## Begin

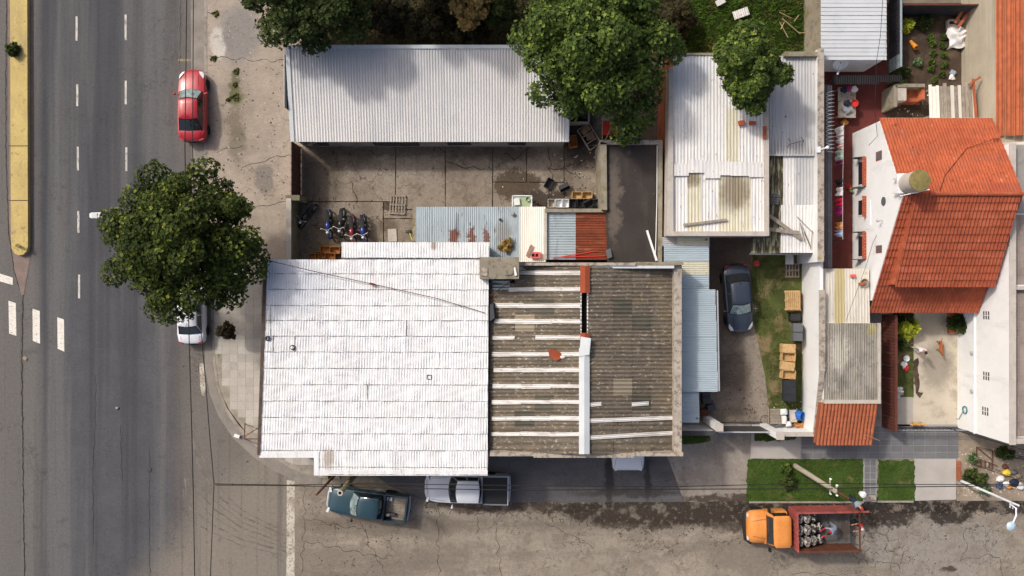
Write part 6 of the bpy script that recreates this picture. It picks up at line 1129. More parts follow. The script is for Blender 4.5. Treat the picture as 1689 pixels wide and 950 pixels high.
dk = pickup('dark_pickup', 'dark teal pickup with a slatted wooden bed beside the concrete pole', P_teal, W(610, 826, .01), math.pi - .13, 4.95, .85, wm=M_wglass)
pickup('white_pickup', 'white double cab pickup with a black bed cover', P_silver, W(772, 801, .06), math.pi - .02, 5.1, .9, cover=M_pblack, cab=(1.15, .62, -.75, -.9))
d_ = thing('toolbox', 'small white boxes lying in the dark pickup bed', 'box', W(641, 824, .66)); 
for k, (px, py) in enumerate([(639, 822), (645, 823)]): b = B(); b.obox(W(px, py, .75), (.16, .22, .12), -.2); b.build('carton', M_plwhite, d_)
bk = thing('bed_scrap', 'grey metal scrap at the corner of the dark pickup bed', 'scrap', W(646, 848, .66)); b = B(); b.obox(W(646, 848, .78), (.5, .2, .2), -.15); b.build('scrap_block', M_dsteel, bk); b = B(); b.obox(W(640, 849, .9), (.2, .15, .1), .4); b.build('scrap_piece', M_alu, bk)
# white van nosing out of the workshop
vn = thing('white_van', 'white van with only its bonnet showing below the gabled workshop', 'van', W(1033, 772, .06), -math.pi/2); w_ = 1.02
hull([(-4.2, w_*.95, 1.2, 1.9, .35), (-3.9, w_, 1.3, 2.0, .3), (-1.9, w_, 1.3, 1.95, .3), (-1.75, w_, 1.1, 1.15, .3), (-.7, w_*.99, .95, 1.06, .3), (-.2, w_*.95, .85, .92, .3), (-.04, w_*.85, .72, .76, .35), (0, w_*.7, .6, .62, .4)]).build('body', P_white, vn, 38, True)
b = B(); patch(b, lambda u, v: Vector((-1.68-.2*v-.1*(2*u-1)**2*0, (2*u-1)*w_*.86, 1.17+.72*v)), 6, 3); b.build('windscreen', M_glass, vn, True, True)
for s in (1, -1): b = B(); b.obox((-.12, s*w_*.72, .82), (.16, .26, .06), -s*.25); b.build('headlight', M_hl, vn, False, True); wheel(vn, -.85, s*(w_-.14), .34); wheel(vn, -3.4, s*(w_-.14), .34)
gaps(vn, [((-.25, -w_*.85, .93), (-1.6, -w_*.62, 1.14)), ((-.25, w_*.85, .93), (-1.6, w_*.62, 1.14))])
# orange truck with a red open box body
tk = thing('orange_truck', 'old orange truck with an open rusty red box body', 'truck', W(1222, 861, .012), math.pi + .02); 
def T(x, y, z): return Vector((-x, -y, z))     # x runs from the bumper towards the tail
def bonnet(sts, nm, m):
    rings = []
    for x, w0, zs, zt, zb in sts:
        half = [(.0, zb), (.95, zb), (1.0, (zb+zs)/2), (.98, zs-.1), (.9, zs), (.6, zt-.04), (.3, zt), (0, zt+.02)]; rings.append([T(x, w0*y, z) for y, z in half] + [T(x, -w0*y, z) for y, z in half[1:-1][::-1]])
    b = B(); b.loft(rings); b.f = [f[::-1] for f in b.f]; return b.build(nm, m, tk, 40, True)
bonnet([(.08, .62, .8, .95, .55), (.12, .85, 1.0, 1.25, .55), (.3, .98, 1.15, 1.42, .55), (.7, 1.02, 1.2, 1.5, .55), (1.05, 1.02, 1.22, 1.55, .55), (1.15, 1.0, 1.22, 1.55, .55)], 'bonnet', P_orange)
bonnet([(1.1, 1.02, 1.45, 1.56, .5), (2.45, 1.02, 1.45, 1.56, .5)], 'cab_body', P_orange)
b = B(); rings = []
for z, x0, x1, w0 in [(1.5, 1.15, 2.42, .98), (2.1, 1.42, 2.4, .92), (2.2, 1.36, 2.44, .97), (2.27, 1.44, 2.38, .9), (2.3, 1.7, 2.1, .6)]:
    n = 5; rings.append([T(x, y*w0, z) for x, y in [(x0+.12, -1), (x0+.02, -.8), (x0, -.3), (x0, .3), (x0+.02, .8), (x0+.12, 1), (x1-.1, 1), (x1, .8), (x1, -.8), (x1-.1, -1)]])
b.loft(rings); b.build('cab', P_orange, tk, 40, True)
b = B(); patch(b, lambda u, v: T(1.13+.25*v, (2*u-1)*.86*(1-.05*v), 1.57+.5*v), 6, 3); b.f = [f[::-1] for f in b.f]; b.build('windscreen', M_glass, tk, True, True)
for s in (1, -1): b = B(); patch(b, lambda u, v, s=s: T(1.4+.9*u, s*(.995-.06*v), 1.6+.45*v), 2, 2); b.build('side_window', M_glass, tk, False, True)
b = B(); b.tube([T(.4, -1.08, .75), T(.06, -.85, .72), T(-.02, 0, .72), T(.06, .85, .72), T(.4, 1.08, .75)], .12, 8); b.build('bumper', M_pblack, tk, True, True)
for s in (1, -1):
    b = B(); b.obox(T(1.25, s*1.2, 1.75), (.12, .25, .3)); b.build('side_mirror', M_pblack, tk, False, True)
    b = B(); b.lathe([(.15, 0), (.15, .06), (.01, .08)], T(.16, s*.7, .98), 12, 'x'); b.build('headlight', M_hl, tk, True, True)
    for x, dw in ((.75, 0), (5.2, 0)): wheel(tk, -x, s*.88, .45, .28)
bx0, bx1, bw = 2.75, 6.5, 1.18; zb, zt = 1.0, 2.35
b = B(); 
for s in (1, -1): b.bar(T(1.2, s*.4, .8), T(bx1, s*.4, .8), .12, .2)
b.build('chassis', M_iron, tk, False, True)
b = B(); b.box(-bx1, -bx0, -bw, bw, zb-.1, zb); b.build('bed_floor', mat('steel_bed_floor', sr(94, 93, 92), .7, .2, 2, 0, 10, [('noise', 1.2, .46, .6, sr(74, 64, 56), .85), ('noise', 3, .56, .66, sr(122, 122, 122), .5)], pos=False), tk, False, True)
for s in (1, -1):
    for k in range(4):
        u0 = bx0+(bx1-bx0)*k/4; u1 = bx0+(bx1-bx0)*(k+1)/4; b = B(); b.box(-u1+.01, -u0-.01, s*bw-.03, s*bw+.03, zb-.1, zt); b.build('side_panel', P_rust if s < 0 else M_iron, tk, False, True)
        b = B(); b.box(-u0-.07, -u0, s*bw-.06, s*bw+.06, zb-.1, zt+.02); b.build('stake', P_rust if s < 0 else M_iron, tk, False, True)
    b = B(); b.box(-bx1-(.6 if s < 0 else .1), -bx0, s*bw-.06, s*bw+.06, zt, zt+.06); b.build('top_rail', P_rust if s < 0 else M_iron, tk, False, True)
b = B(); b.box(-bx0-.04, -bx0+.04, -bw, bw, zb-.1, zt+.1); b.build('headboard', P_rust, tk, False, True)
for k in range(7): yy = -bw+.15+k*(2*bw-.3)/6; b = B(); b.box(-bx0+.04, -bx0+.08, yy-.04, yy+.04, zb, zt+.08); b.build('headboard_rib', P_rust, tk, False, True)
b = B(); b.bar(T(bx1, -bw, zt+.03), T(bx1, bw, zt+.03), .07, .08); b.build('tail_bar', M_iron, tk, False, True)
gaps(tk, [(T(1.13, -.98, 1.58), T(1.13, .98, 1.58)), (T(.3, -.45, 1.44), T(1.1, -.62, 1.56)), (T(.3, .45, 1.44), T(1.1, .62, 1.56)), (T(1.3, -1.03, 1.5), T(1.3, -1.03, .6)), (T(2.3, -1.03, 1.5), T(2.3, -1.03, .6))])
b = B(); b.tube([T(1.16, -.2, 1.62), T(1.3, -.6, 1.86)], .014, 4); b.tube([T(1.16, .25, 1.62), T(1.3, -.1, 1.86)], .014, 4); b.build('wiper', M_gap, tk, False, True)
sk = 0; M_sack = mat('black_mesh_sack', sr(58, 55, 54), .9, .2, 3, .02, 18, [('noise', 6, .54, .62, sr(214, 206, 196), .9)], pos=False); Mx = Matrix.Translation(tk.location) @ Matrix.Rotation(math.pi+.02, 4, 'Z')
for i in range(4):
    for j in range(3):
        if i == 3 and j == 2: continue
        p = Mx @ T(bx0+.33+i*.44, -.72+j*.72, zb+.02+.22*(i < 2)); s_ = thing('sack', 'bulging dark sack %s of the truck bed, %s' % (['against the headboard', 'in the second row', 'in the third row', 'in the last row'][i], ['street side', 'middle', 'kerb side'][j]), 'sack', p, 0, 'sacks in the truck bed'); b = B()
        rings = []
        for k in range(7): t = k/6; rr_ = .23*math.sin(math.pi*(.14+.76*t))**.5; rings.append([Vector((rr_*math.cos(a)*(1+.12*math.sin(3*a+i)), 1.35*rr_*math.sin(a)*(1+.1*math.cos(4*a+j)), .75*t*(1 if i < 3 else .6))) for a in np.linspace(0, 2*math.pi, 13)[:-1]])
        b.loft(rings); b.build('bag', M_sack if i < 3 else M_plblack, s_, True, True); b = B(); b.ball((0, 0, .70 if i < 3 else .45), (.23, .31, .12), 12); b.build('filling', mat('pale_filling', sr(186, 178, 170), .9, .3, 6, .04, 12, [('noise', 7, .46, .54, sr(64, 60, 58), .9)], pos=False) if i < 2 or (i == 2 and j == 0) else M_sack, s_, True, True)
# motorcycles
def moto(label, P, px, py, rz, lean=.0, name='motorcycle'):
    r = thing(name, label, 'motorcycle', W(px, py, .1), rz, 'motorcycles in the yard'); r.rotation_euler = (lean, 0, rz)
    for x in (-.62, .64):
        b = B(); a_ = np.linspace(0, 2*math.pi, 19); rings = [[Vector((x+(.28+.055*math.cos(q))*math.cos(t), .055*math.sin(q), .31+(.28+.055*math.cos(q))*math.sin(t))) for q in np.linspace(0, 6.283, 8)[:-1]] for t in a_]; b.loft(rings, 0, True, False); o = b.build('wheel', M_rubber, r, True, True); b = B(); b.lathe([(.02, -.07), (.06, -.05), (.06, .05), (.02, .07)], (x, 0, .31), 8, 'y')
        for k in range(6): b.tube([(x, 0, .31), (x+.26*math.cos(k*1.047), 0, .31+.26*math.sin(k*1.047))], .012, 4)
        b.build('rim', M_alu, o, False, True)
    b = B(); b.ball((.18, 0, .82), (.3, .16, .15), 12); b.build('fuel_tank', P, r, True, True)
    b = B(); b.loft([[Vector((x, w_*y, z)) for y, z in ((-1, z0), (-.9, z0+.07), (0, z0+.09), (.9, z0+.07), (1, z0), (0, z0-.04))] for x, w_, z0 in ((-.85, .07, .84), (-.7, .12, .82), (-.35, .14, .78), (0, .1, .78), (.08, .06, .78))]); b.build('seat', M_pblack, r, True, True)
    b = B(); b.obox((.05, 0, .45), (.4, .26, .34)); b.tube([(-.6, .1, .32), (.1, .12, .4), (.45, 0, .85)], .03, 6); b.tube([(-.6, -.1, .32), (.1, -.12, .4), (.45, 0, .85)], .03, 6); b.tube([(-.85, .16, .42), (0, .17, .36)], .05, 7); b.build('frame', M_dsteel, r, True, True)
    b = B(); b.tube([(.46, .08, .9), (.64, .08, .31)], .025, 6); b.tube([(.46, -.08, .9), (.64, -.08, .31)], .025, 6); b.build('fork', M_alu, r, True, True)
    b = B(); b.tube([(.3, .36, 1.0), (.38, .2, 1.02), (.44, 0, .96), (.38, -.2, 1.02), (.3, -.36, 1.0)], .02, 6); b.build('handlebar', M_alu, r, True, True)
    for s in (1, -1): b = B(); b.ball((.36, s*.32, 1.12), (.03, .07, .05), 6); b.build('mirror', M_alu, r, True, True)
    b = B(); b.ball((.58, 0, .88), (.09, .1, .1), 8); b.build('headlight', M_hl, r, True, True)
    for x, x2 in ((.64, .9), (-.62, -.95)): b = B(); b.loft([[Vector((x+.36*math.cos(t), y, .31+.36*math.sin(t))) for y in (-.07, 0, .07)] for t in np.linspace(.5, 2.4, 7)], 0, False, False); b.build('mudguard', P, r, True, True)
    return r
P_bl = paint('blue_motorcycle_paint', sr(40, 56, 128)); P_bk = paint('black_motorcycle_paint', sr(30, 30, 34)); P_rd = paint('dark_red_motorcycle_paint', sr(140, 30, 44))
moto('black motorcycle parked slanted in the shade of the yard wall', P_bk, 512, 358, -math.pi/2-.62, .12); moto('blue motorcycle with bright tank, first of the row in the yard', P_bl, 547, 370, -math.pi/2+.04, .1); moto('black motorcycle standing between two blue and red ones', P_bk, 568, 368, -math.pi/2-.08, .1); moto('dark red motorcycle in the middle of the yard row', P_rd, 586, 380, -math.pi/2+.03, .1); moto('blue motorcycle with white front at the end of the yard row', P_bl, 604, 378, -math.pi/2+.08, .1)
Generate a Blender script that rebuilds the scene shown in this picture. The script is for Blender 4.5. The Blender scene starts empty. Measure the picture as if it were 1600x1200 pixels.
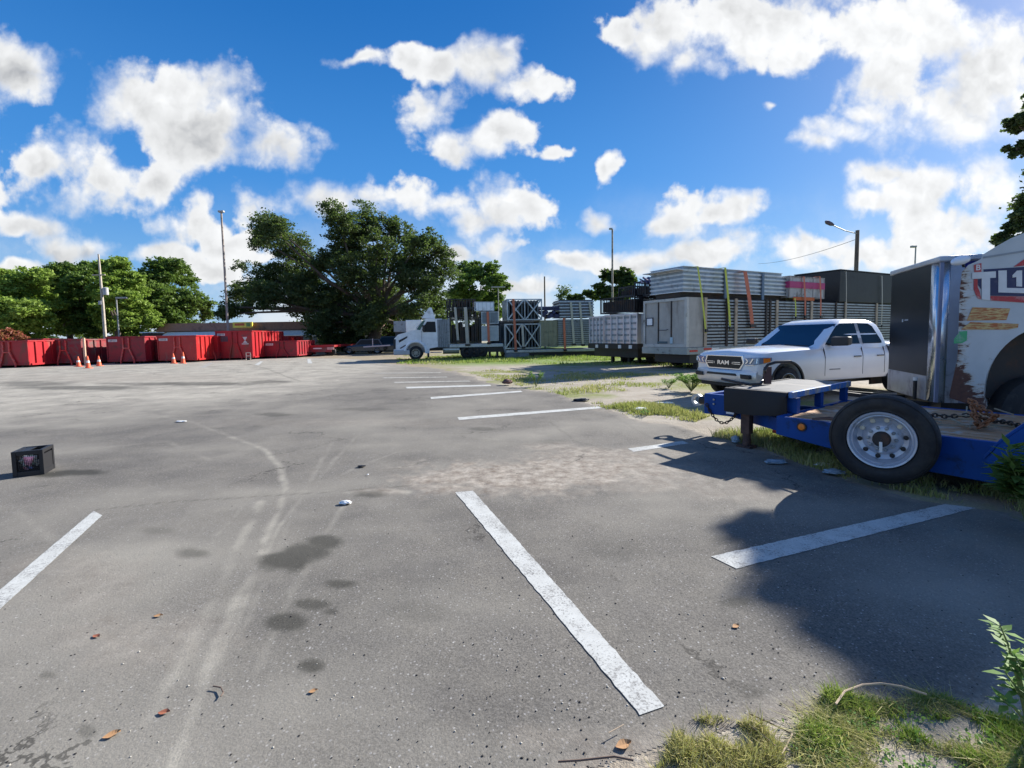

## End

WHAT THE TASK ASKS = Go through the entries above and copy every line containing "this".

FINISHED EXERCISE =
Write part 6 of the bpy script that recreates this picture. It picks up at line 1129. More parts follow. The script is for Blender 4.5. Treat the picture as 1689 pixels wide and 950 pixels high.
Generate a Blender script that rebuilds the scene shown in this picture. The script is for Blender 4.5. The Blender scene starts empty. Measure the picture as if it were 1600x1200 pixels.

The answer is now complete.